• GIVEN TASK
Copy the full set of lines exactly as given.

• RECORDED DATA
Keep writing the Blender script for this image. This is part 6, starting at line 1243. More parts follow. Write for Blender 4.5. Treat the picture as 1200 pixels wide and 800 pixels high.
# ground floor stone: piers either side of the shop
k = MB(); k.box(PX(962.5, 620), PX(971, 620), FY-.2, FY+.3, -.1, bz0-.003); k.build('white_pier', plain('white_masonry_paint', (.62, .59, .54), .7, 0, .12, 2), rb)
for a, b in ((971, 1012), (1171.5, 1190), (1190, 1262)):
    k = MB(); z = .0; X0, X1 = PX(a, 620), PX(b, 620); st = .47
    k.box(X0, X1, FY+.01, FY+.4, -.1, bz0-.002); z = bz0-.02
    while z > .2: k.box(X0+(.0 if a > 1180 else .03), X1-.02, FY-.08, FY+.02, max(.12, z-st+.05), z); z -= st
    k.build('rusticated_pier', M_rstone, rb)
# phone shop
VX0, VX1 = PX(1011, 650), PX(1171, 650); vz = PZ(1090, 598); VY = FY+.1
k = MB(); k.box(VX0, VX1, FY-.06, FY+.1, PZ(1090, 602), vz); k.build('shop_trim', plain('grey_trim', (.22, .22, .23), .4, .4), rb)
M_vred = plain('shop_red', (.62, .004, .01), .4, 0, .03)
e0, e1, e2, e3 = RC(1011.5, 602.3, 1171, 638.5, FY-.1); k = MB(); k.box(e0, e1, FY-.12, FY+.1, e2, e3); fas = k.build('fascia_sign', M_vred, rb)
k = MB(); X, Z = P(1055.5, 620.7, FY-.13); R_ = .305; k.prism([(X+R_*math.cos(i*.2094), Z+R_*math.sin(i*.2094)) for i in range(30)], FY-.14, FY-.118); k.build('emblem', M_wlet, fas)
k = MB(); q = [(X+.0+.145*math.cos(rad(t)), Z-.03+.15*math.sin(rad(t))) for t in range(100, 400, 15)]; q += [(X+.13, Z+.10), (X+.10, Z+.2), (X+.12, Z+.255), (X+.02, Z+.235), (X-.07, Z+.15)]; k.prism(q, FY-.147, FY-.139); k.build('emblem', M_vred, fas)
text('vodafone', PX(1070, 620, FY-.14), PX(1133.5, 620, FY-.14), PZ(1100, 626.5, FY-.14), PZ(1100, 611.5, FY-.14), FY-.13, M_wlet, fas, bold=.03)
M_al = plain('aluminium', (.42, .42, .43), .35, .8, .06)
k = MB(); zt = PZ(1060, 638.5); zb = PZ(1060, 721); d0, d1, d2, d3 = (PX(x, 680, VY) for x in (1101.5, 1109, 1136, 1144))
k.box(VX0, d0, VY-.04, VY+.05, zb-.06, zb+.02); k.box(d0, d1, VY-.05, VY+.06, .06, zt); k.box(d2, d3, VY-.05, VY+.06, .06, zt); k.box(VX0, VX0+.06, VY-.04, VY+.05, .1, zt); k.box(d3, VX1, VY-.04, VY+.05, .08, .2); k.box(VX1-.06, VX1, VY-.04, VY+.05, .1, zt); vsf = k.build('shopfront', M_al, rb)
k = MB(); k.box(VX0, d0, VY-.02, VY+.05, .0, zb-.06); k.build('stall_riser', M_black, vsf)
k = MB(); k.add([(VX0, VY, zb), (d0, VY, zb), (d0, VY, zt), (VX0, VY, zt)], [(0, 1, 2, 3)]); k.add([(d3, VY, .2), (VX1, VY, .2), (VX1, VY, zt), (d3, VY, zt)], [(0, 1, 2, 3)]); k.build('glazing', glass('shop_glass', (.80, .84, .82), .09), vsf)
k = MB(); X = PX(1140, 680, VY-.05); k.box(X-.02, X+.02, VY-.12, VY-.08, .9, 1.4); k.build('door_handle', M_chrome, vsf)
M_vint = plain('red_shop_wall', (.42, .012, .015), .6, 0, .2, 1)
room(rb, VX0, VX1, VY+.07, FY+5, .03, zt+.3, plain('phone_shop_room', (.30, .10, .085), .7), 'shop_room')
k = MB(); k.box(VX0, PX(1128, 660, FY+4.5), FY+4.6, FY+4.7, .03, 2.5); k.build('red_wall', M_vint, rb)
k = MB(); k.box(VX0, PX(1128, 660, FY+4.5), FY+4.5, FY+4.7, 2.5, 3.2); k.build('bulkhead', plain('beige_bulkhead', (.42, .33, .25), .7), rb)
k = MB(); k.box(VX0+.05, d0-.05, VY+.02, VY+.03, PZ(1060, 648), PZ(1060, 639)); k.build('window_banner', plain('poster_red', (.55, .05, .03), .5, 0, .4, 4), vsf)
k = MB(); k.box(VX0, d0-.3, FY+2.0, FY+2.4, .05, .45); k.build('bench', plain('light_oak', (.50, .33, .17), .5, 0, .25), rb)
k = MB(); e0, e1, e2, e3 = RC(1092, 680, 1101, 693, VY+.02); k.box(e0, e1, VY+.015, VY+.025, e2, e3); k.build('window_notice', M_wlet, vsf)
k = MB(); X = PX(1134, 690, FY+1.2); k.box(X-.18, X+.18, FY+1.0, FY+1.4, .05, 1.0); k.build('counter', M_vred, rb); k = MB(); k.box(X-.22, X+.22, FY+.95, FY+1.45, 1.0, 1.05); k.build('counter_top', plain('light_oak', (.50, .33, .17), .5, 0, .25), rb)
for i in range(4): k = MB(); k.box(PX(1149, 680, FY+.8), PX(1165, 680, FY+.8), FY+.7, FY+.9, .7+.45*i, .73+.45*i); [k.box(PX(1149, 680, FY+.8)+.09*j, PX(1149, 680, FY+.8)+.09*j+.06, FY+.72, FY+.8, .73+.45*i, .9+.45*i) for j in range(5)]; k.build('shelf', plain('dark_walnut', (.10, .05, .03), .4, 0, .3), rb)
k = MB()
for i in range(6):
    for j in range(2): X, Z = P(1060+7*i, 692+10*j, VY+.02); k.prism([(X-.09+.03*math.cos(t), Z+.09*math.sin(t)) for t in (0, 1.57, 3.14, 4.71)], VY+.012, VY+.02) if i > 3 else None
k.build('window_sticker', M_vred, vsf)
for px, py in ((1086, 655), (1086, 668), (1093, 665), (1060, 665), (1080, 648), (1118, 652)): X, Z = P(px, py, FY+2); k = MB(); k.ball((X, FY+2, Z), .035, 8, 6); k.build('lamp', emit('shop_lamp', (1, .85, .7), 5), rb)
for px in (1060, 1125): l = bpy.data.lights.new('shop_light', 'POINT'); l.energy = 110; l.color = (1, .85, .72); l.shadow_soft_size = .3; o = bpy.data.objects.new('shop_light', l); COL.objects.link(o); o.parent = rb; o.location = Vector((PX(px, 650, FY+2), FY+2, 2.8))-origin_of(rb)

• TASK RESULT
Keep writing the Blender script for this image. This is part 6, starting at line 1243. More parts follow. Write for Blender 4.5. Treat the picture as 1200 pixels wide and 800 pixels high.
# ground floor stone: piers either side of the shop
k = MB(); k.box(PX(962.5, 620), PX(971, 620), FY-.2, FY+.3, -.1, bz0-.003); k.build('white_pier', plain('white_masonry_paint', (.62, .59, .54), .7, 0, .12, 2), rb)
for a, b in ((971, 1012), (1171.5, 1190), (1190, 1262)):
    k = MB(); z = .0; X0, X1 = PX(a, 620), PX(b, 620); st = .47
    k.box(X0, X1, FY+.01, FY+.4, -.1, bz0-.002); z = bz0-.02
    while z > .2: k.box(X0+(.0 if a > 1180 else .03), X1-.02, FY-.08, FY+.02, max(.12, z-st+.05), z); z -= st
    k.build('rusticated_pier', M_rstone, rb)
# phone shop
VX0, VX1 = PX(1011, 650), PX(1171, 650); vz = PZ(1090, 598); VY = FY+.1
k = MB(); k.box(VX0, VX1, FY-.06, FY+.1, PZ(1090, 602), vz); k.build('shop_trim', plain('grey_trim', (.22, .22, .23), .4, .4), rb)
M_vred = plain('shop_red', (.62, .004, .01), .4, 0, .03)
e0, e1, e2, e3 = RC(1011.5, 602.3, 1171, 638.5, FY-.1); k = MB(); k.box(e0, e1, FY-.12, FY+.1, e2, e3); fas = k.build('fascia_sign', M_vred, rb)
k = MB(); X, Z = P(1055.5, 620.7, FY-.13); R_ = .305; k.prism([(X+R_*math.cos(i*.2094), Z+R_*math.sin(i*.2094)) for i in range(30)], FY-.14, FY-.118); k.build('emblem', M_wlet, fas)
k = MB(); q = [(X+.0+.145*math.cos(rad(t)), Z-.03+.15*math.sin(rad(t))) for t in range(100, 400, 15)]; q += [(X+.13, Z+.10), (X+.10, Z+.2), (X+.12, Z+.255), (X+.02, Z+.235), (X-.07, Z+.15)]; k.prism(q, FY-.147, FY-.139); k.build('emblem', M_vred, fas)
text('vodafone', PX(1070, 620, FY-.14), PX(1133.5, 620, FY-.14), PZ(1100, 626.5, FY-.14), PZ(1100, 611.5, FY-.14), FY-.13, M_wlet, fas, bold=.03)
M_al = plain('aluminium', (.42, .42, .43), .35, .8, .06)
k = MB(); zt = PZ(1060, 638.5); zb = PZ(1060, 721); d0, d1, d2, d3 = (PX(x, 680, VY) for x in (1101.5, 1109, 1136, 1144))
k.box(VX0, d0, VY-.04, VY+.05, zb-.06, zb+.02); k.box(d0, d1, VY-.05, VY+.06, .06, zt); k.box(d2, d3, VY-.05, VY+.06, .06, zt); k.box(VX0, VX0+.06, VY-.04, VY+.05, .1, zt); k.box(d3, VX1, VY-.04, VY+.05, .08, .2); k.box(VX1-.06, VX1, VY-.04, VY+.05, .1, zt); vsf = k.build('shopfront', M_al, rb)
k = MB(); k.box(VX0, d0, VY-.02, VY+.05, .0, zb-.06); k.build('stall_riser', M_black, vsf)
k = MB(); k.add([(VX0, VY, zb), (d0, VY, zb), (d0, VY, zt), (VX0, VY, zt)], [(0, 1, 2, 3)]); k.add([(d3, VY, .2), (VX1, VY, .2), (VX1, VY, zt), (d3, VY, zt)], [(0, 1, 2, 3)]); k.build('glazing', glass('shop_glass', (.80, .84, .82), .09), vsf)
k = MB(); X = PX(1140, 680, VY-.05); k.box(X-.02, X+.02, VY-.12, VY-.08, .9, 1.4); k.build('door_handle', M_chrome, vsf)
M_vint = plain('red_shop_wall', (.42, .012, .015), .6, 0, .2, 1)
room(rb, VX0, VX1, VY+.07, FY+5, .03, zt+.3, plain('phone_shop_room', (.30, .10, .085), .7), 'shop_room')
k = MB(); k.box(VX0, PX(1128, 660, FY+4.5), FY+4.6, FY+4.7, .03, 2.5); k.build('red_wall', M_vint, rb)
k = MB(); k.box(VX0, PX(1128, 660, FY+4.5), FY+4.5, FY+4.7, 2.5, 3.2); k.build('bulkhead', plain('beige_bulkhead', (.42, .33, .25), .7), rb)
k = MB(); k.box(VX0+.05, d0-.05, VY+.02, VY+.03, PZ(1060, 648), PZ(1060, 639)); k.build('window_banner', plain('poster_red', (.55, .05, .03), .5, 0, .4, 4), vsf)
k = MB(); k.box(VX0, d0-.3, FY+2.0, FY+2.4, .05, .45); k.build('bench', plain('light_oak', (.50, .33, .17), .5, 0, .25), rb)
k = MB(); e0, e1, e2, e3 = RC(1092, 680, 1101, 693, VY+.02); k.box(e0, e1, VY+.015, VY+.025, e2, e3); k.build('window_notice', M_wlet, vsf)
k = MB(); X = PX(1134, 690, FY+1.2); k.box(X-.18, X+.18, FY+1.0, FY+1.4, .05, 1.0); k.build('counter', M_vred, rb); k = MB(); k.box(X-.22, X+.22, FY+.95, FY+1.45, 1.0, 1.05); k.build('counter_top', plain('light_oak', (.50, .33, .17), .5, 0, .25), rb)
for i in range(4): k = MB(); k.box(PX(1149, 680, FY+.8), PX(1165, 680, FY+.8), FY+.7, FY+.9, .7+.45*i, .73+.45*i); [k.box(PX(1149, 680, FY+.8)+.09*j, PX(1149, 680, FY+.8)+.09*j+.06, FY+.72, FY+.8, .73+.45*i, .9+.45*i) for j in range(5)]; k.build('shelf', plain('dark_walnut', (.10, .05, .03), .4, 0, .3), rb)
k = MB()
for i in range(6):
    for j in range(2): X, Z = P(1060+7*i, 692+10*j, VY+.02); k.prism([(X-.09+.03*math.cos(t), Z+.09*math.sin(t)) for t in (0, 1.57, 3.14, 4.71)], VY+.012, VY+.02) if i > 3 else None
k.build('window_sticker', M_vred, vsf)
for px, py in ((1086, 655), (1086, 668), (1093, 665), (1060, 665), (1080, 648), (1118, 652)): X, Z = P(px, py, FY+2); k = MB(); k.ball((X, FY+2, Z), .035, 8, 6); k.build('lamp', emit('shop_lamp', (1, .85, .7), 5), rb)
for px in (1060, 1125): l = bpy.data.lights.new('shop_light', 'POINT'); l.energy = 110; l.color = (1, .85, .72); l.shadow_soft_size = .3; o = bpy.data.objects.new('shop_light', l); COL.objects.link(o); o.parent = rb; o.location = Vector((PX(px, 650, FY+2), FY+2, 2.8))-origin_of(rb)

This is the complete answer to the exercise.